This energy giant is apparently starting to look around for something to buy with its enormous pile of cash, and there are a handful of domestic gas plays that just may fit the bill, writes Ari Charney of Investing Daily.
Everyone always has an opinion about what someone else should do with all their money. And lately, investor speculation has abounded about what Chevron (CVX) intends to do with the nearly $21.5 billion cash hoard on its balance sheet.
With just under $9.8 billion in long-term debt, the supermajor could easily afford to go on an acquisition spree. Of course, many of the largest integrated oil companies boast substantial cash on their balance sheets, though with the exception of ExxonMobil (XOM), none have so much cash that it dwarfs their long-term debt.
Given Chevron’s robust portfolio of international assets, some industry watchers believe the energy giant might be interested in expanding its stake in domestic shale plays. Following Chevron’s acquisition of Atlas Energy in February 2011, the integrated energy giant’s holdings in the Marcellus and Utica Shale formations expanded to 700,000 acres and 600,000 acres, respectively.
But despite its roughly 3 million net acres across 13 unconventional plays, the company still lags peers such as Exxon Mobil and Chesapeake Energy (CHK) in establishing a truly major presence in North American shale.
As natural gas prices cratered, however, this relative shortcoming in Chevron’s portfolio of assets proved to be fortuitous. And now that the valuations of those firms most leveraged to shale plays have fallen in sympathy with gas prices, analysts expect merger and acquisition activity in formations such as the Bakken Shale to pick up substantially.
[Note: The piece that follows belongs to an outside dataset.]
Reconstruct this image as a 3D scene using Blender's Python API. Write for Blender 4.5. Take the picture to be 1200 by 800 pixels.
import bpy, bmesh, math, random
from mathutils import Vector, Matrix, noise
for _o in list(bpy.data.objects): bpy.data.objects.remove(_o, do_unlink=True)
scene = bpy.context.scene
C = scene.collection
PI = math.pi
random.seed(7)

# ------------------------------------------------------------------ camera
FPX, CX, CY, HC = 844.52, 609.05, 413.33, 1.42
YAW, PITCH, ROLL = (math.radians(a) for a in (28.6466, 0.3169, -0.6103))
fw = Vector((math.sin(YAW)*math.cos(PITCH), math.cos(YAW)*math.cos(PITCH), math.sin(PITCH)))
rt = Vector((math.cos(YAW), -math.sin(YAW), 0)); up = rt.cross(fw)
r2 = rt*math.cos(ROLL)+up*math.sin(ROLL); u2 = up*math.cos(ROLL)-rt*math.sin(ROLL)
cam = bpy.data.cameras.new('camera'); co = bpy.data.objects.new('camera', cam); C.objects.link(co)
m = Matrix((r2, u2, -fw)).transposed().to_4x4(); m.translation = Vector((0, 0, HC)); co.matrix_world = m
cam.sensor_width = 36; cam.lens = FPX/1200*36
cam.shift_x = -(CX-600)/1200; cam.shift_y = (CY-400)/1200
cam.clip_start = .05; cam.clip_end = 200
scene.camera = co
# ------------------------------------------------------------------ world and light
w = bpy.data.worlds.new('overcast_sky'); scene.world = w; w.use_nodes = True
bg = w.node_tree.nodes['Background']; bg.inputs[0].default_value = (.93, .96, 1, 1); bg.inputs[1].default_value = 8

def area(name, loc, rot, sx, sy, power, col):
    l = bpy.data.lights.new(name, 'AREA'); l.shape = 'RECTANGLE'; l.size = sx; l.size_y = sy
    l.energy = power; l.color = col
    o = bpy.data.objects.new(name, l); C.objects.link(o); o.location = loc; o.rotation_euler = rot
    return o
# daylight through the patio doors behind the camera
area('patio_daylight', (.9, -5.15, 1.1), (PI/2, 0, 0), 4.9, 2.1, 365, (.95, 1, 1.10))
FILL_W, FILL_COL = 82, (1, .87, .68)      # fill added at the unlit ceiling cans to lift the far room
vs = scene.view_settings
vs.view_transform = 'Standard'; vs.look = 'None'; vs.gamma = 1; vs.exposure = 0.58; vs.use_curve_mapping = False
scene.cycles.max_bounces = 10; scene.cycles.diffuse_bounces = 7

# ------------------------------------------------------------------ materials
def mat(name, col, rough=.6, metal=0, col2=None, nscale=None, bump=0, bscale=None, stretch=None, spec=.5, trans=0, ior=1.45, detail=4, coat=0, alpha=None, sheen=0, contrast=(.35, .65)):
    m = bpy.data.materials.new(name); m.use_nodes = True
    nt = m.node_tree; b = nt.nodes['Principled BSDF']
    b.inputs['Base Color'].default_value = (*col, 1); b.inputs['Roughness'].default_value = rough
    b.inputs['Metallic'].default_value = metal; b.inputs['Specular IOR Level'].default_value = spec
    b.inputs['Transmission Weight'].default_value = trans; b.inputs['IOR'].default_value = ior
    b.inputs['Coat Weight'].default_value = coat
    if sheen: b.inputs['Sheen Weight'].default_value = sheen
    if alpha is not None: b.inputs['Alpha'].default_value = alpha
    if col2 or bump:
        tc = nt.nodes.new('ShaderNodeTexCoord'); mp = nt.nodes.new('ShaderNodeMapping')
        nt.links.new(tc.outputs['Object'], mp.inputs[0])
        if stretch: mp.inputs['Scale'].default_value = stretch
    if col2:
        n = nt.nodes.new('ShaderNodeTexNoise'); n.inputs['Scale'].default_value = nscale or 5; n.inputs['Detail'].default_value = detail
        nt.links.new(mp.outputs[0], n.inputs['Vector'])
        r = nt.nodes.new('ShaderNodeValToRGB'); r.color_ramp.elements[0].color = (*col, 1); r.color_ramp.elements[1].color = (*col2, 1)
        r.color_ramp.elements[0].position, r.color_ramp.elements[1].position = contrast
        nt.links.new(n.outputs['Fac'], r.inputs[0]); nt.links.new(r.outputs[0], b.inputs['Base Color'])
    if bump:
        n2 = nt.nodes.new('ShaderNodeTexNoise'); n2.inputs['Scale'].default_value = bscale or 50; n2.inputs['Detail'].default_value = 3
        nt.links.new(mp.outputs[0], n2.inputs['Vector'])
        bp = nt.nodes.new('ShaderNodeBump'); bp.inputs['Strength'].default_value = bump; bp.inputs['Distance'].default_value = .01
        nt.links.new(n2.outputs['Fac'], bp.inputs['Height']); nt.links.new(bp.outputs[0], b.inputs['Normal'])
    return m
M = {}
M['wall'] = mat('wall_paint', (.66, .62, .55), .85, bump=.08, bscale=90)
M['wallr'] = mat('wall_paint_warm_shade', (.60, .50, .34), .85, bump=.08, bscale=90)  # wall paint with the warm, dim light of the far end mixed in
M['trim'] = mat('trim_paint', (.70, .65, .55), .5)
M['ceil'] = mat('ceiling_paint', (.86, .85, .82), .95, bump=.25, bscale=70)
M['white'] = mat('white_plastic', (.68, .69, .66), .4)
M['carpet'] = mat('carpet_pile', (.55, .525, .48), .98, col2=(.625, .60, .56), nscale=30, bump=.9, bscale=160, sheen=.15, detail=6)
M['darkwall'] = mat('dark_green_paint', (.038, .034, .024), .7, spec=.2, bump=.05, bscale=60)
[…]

While Chesapeake’s major shareholders are lobbying the firm’s management to put the company up for sale, analysts expect Chevron to avoid the thorny issues that could emerge in a deal with Chesapeake in favor of smaller, bolt-on acquisitions.
But there’s always the possibility that Chevron could forge a deal to acquire some of Chesapeake’s assets without having to swallow the company whole. However, as the “oiliest” of the major integrated energy companies, Chevron may opt for less gassy fare.
Other names that have been bandied about as possibilities include Hess (HES), Continental Resources (CLR), and Range Resources (RRC). The first two firms have major stakes in the Bakken, while the latter firm has sizable holdings in the Marcellus.
Along those same lines, SunTrust Robinson analyst Neal Dingmann recently issued a research note that says companies operating in the Bakken remain undervalued, and could be primary takeover targets for larger industry players.
Among the handful of firms he identified as potential M&A prospects, Northern Oil and Gas (NOG) and Oasis Petroleum (OAS) were cited as having one of the lowest valuations in the Bakken on a per-acre leasehold basis, at $400 and $3,100, respectively. In fact, the analyst specified Northern Oil and Gas as the top play in the Bakken.
Dingmann also sees M&A potential in the Utica Shale, with Chevron suggested as being among the handful of companies that could be active acquirers there.
McMoRan Exploration (MMR) could be another possibility. Last year, there was a rumor circulating that Chevron might offer $26 per share for the firm, with which it’s already partnered on a project in the Gulf of Mexico.
For now, Chevron’s management has demurred from stating how it will deploy its cash, arguing that it needs a liquidity cushion until it completes major projects, such as its $45.5 billion Gorgon liquefied natural gas project in Australia. That has frustrated analysts who describe Chevron’s pile of cash as “dead capital,” especially since the company could easily tap the capital markets at extremely favorable rates should the need arise.
Even so, if a company must face criticism for how it chooses to allocate capital, it might as well be for having too much cash—so long as it eventually pursues a course of action that accretes value to shareholders.